America’s sugar producers support 151,000 U.S. jobs.
Sugar producers generate nearly $23 billion a year for the U.S. economy.
Sugar policy is predicted to cost taxpayers $0 in 2024. And hasn’t cost taxpayers a dime for 20 out of the last 21 years.
Sugar farmers don’t receive government subsidy checks. Instead The Farm Bill Authorizes loans to producers which allow producers to store inventory until it is needed, the loans are paid back WITH INTEREST every year.
Sugar from Beets and from Cane is identical.
Sugar is produced in 16 states.
U.S. Growers are producing 14% more sugar on 8% less land than 20 years ago and have increased yields by over 23% while using less water, less energy, and fewer chemicals.
Food manufacturers pocket lower sugar prices to boost profits instead of sharing the savings with shoppers.
Seven out of ten of Americans prefer buying homegrown sugar, even if foreign sugar is cheaper.
100% of sugarbeet companies are owned by farmers.
Dependence on foreign sugar in WWII forced the government to ration sugar.
One-sided trade deals force the U.S. to import sugar from 41 countries regardless of our needs.
The world sugar market is a thinly traded, heavily subsidized dump market and is the world’s most volatile commodity market.

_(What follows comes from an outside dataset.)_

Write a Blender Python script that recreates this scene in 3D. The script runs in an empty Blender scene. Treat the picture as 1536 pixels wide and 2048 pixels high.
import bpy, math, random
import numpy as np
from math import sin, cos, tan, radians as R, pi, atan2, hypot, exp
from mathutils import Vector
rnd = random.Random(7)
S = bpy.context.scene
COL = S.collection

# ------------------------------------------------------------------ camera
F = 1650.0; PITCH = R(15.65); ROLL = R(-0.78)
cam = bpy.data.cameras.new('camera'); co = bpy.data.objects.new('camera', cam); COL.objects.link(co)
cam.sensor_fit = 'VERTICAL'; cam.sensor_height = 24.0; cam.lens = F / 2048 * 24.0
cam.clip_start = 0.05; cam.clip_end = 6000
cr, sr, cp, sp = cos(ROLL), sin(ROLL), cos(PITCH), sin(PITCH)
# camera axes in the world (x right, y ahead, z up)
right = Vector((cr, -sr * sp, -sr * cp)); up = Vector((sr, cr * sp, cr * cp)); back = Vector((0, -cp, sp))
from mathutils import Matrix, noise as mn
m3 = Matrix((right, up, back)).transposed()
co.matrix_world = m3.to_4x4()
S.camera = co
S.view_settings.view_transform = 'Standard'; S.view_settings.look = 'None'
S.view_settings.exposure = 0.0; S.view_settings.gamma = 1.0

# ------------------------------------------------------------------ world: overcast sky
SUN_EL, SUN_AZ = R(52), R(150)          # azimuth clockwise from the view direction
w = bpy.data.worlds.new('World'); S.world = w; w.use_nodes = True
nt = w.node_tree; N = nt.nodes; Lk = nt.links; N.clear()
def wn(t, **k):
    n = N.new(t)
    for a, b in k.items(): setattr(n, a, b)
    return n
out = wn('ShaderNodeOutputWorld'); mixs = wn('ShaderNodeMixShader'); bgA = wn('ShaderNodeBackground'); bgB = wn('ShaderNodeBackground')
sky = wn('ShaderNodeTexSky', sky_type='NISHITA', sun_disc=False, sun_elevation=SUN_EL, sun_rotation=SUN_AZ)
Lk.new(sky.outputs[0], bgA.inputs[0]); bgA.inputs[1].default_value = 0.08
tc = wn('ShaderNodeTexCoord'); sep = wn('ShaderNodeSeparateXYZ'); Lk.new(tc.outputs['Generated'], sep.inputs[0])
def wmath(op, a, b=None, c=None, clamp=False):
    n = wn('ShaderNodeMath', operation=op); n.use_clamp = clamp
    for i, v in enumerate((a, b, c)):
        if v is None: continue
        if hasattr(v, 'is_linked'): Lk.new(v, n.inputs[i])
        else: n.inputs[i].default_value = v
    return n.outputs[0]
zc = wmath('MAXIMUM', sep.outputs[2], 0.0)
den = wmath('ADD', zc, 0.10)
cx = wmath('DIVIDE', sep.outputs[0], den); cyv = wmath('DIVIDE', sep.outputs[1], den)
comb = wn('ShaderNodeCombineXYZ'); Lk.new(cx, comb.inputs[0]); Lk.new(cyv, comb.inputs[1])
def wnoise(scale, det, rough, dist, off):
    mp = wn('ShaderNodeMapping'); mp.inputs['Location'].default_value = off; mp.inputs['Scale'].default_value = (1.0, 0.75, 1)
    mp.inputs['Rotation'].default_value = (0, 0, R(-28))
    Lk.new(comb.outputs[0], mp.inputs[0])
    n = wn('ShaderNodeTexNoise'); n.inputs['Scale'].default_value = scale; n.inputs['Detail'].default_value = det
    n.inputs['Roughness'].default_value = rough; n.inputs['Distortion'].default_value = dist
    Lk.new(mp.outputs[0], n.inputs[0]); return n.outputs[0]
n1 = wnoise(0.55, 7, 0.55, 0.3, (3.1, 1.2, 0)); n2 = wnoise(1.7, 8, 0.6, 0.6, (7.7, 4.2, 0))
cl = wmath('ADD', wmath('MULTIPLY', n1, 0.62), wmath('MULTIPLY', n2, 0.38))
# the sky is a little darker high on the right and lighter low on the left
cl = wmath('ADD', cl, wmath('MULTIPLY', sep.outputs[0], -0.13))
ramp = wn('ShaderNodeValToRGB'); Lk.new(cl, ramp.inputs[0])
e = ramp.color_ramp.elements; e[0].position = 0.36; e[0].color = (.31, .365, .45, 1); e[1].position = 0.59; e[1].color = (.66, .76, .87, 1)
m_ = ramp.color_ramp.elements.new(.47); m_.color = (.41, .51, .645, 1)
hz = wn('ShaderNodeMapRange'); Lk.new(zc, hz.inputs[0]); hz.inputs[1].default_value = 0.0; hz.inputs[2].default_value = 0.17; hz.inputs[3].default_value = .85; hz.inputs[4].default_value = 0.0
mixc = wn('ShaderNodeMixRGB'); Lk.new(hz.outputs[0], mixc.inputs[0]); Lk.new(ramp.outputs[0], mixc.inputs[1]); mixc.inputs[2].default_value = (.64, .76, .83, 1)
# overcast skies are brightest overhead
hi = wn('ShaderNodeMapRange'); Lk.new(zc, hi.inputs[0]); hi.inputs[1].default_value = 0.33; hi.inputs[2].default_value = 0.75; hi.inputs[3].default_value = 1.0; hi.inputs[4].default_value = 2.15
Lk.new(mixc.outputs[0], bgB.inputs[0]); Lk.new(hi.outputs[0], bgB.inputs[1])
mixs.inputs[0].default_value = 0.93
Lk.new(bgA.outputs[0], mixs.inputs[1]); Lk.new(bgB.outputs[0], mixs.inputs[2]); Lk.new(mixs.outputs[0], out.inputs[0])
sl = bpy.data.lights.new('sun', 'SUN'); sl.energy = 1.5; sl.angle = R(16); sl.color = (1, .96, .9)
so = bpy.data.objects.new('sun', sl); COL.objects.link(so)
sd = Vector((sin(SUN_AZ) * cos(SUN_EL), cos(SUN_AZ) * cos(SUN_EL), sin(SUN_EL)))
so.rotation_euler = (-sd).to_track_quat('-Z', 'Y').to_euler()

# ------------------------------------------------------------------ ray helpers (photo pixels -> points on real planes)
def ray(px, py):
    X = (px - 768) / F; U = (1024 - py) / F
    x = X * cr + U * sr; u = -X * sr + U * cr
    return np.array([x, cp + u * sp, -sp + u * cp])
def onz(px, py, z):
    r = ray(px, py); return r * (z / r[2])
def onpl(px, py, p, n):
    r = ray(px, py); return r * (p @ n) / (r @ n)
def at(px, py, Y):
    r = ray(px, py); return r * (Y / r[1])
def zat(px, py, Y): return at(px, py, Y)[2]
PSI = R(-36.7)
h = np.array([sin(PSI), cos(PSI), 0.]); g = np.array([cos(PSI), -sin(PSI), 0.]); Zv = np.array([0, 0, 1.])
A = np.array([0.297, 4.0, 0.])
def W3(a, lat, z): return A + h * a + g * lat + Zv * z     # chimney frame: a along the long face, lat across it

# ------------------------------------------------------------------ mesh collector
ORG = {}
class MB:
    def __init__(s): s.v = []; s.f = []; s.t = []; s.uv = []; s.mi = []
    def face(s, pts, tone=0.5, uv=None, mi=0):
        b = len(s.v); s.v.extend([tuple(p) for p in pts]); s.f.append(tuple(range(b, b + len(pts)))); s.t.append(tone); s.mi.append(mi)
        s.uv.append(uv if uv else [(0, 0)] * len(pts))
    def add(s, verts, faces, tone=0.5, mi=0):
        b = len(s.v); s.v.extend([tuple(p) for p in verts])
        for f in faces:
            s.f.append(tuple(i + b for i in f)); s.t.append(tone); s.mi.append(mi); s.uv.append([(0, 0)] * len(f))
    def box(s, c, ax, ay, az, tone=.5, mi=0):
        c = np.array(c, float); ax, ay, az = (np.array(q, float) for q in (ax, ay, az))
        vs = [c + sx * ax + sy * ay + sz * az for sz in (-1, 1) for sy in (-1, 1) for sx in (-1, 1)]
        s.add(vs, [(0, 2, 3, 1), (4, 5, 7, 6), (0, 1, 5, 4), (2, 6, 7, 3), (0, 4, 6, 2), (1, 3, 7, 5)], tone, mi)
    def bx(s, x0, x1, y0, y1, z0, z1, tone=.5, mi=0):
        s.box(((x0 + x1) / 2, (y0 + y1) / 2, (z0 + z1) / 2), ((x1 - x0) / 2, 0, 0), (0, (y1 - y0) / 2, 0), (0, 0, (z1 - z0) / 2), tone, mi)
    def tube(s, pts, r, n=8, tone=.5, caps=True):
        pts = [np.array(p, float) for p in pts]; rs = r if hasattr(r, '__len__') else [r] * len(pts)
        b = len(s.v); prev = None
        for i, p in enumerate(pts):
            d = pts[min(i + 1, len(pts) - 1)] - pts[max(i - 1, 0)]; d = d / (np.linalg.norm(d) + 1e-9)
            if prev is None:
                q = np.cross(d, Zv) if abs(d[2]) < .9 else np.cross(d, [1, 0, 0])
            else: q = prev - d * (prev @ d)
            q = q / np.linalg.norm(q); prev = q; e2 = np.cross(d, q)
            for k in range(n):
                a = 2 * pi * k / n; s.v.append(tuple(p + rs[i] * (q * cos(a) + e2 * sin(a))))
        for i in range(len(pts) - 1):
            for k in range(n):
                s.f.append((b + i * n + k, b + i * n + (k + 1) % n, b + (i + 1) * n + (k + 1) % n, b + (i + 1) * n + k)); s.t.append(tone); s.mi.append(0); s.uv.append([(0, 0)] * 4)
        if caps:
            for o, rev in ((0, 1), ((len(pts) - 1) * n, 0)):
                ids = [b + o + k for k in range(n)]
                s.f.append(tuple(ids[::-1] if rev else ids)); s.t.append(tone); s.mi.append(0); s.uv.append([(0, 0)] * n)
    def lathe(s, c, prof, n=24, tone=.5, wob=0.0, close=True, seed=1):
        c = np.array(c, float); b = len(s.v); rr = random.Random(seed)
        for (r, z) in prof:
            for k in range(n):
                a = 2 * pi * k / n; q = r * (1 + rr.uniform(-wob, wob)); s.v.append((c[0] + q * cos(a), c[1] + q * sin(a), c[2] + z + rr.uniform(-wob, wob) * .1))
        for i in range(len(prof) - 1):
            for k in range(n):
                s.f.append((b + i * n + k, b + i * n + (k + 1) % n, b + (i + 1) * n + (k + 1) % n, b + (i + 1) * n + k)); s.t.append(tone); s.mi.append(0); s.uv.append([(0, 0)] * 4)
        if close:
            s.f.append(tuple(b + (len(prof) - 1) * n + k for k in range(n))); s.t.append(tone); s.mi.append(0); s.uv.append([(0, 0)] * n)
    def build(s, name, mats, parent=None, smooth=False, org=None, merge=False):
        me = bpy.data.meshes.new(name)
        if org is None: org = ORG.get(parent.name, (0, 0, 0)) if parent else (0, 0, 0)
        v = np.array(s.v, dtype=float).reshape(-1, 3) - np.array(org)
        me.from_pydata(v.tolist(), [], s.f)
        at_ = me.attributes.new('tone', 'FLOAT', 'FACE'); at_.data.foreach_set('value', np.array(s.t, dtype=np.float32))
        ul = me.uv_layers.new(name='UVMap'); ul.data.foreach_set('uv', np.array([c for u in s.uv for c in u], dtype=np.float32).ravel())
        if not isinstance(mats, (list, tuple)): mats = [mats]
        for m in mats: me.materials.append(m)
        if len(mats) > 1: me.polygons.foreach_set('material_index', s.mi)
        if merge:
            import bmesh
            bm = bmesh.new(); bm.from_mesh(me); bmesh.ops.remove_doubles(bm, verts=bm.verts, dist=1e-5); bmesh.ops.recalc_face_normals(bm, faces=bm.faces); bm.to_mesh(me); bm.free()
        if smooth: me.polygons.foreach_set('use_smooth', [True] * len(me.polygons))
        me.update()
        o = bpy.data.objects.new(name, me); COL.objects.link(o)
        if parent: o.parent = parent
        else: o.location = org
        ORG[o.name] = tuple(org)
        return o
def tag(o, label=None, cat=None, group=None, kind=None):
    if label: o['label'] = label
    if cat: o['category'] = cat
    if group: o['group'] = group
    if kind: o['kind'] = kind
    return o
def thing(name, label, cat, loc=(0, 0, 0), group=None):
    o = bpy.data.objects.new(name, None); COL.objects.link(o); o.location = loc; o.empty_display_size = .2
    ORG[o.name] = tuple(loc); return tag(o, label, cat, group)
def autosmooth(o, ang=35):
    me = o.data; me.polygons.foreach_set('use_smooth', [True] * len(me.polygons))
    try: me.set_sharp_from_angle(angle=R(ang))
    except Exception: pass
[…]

America is the world’s third largest sugar importer.
NAFTA made Mexico the only sugar producer-domestic or foreign-with unlimited access to the U.S. market.
55-60% of America’s sugar production comes from beets, the rest from cane.
Sugar producers’ labor costs are up 110% since 1985; farm equipment costs 75% more.
Sugar prices in Mexico have historically been higher than U.S. prices.
Sugar, as an essential ingredient in our nation’s food supply, must have a strong policy that reinforces the sugar supply chain and ensures that Americans are not solely dependent on unstable foreign suppliers.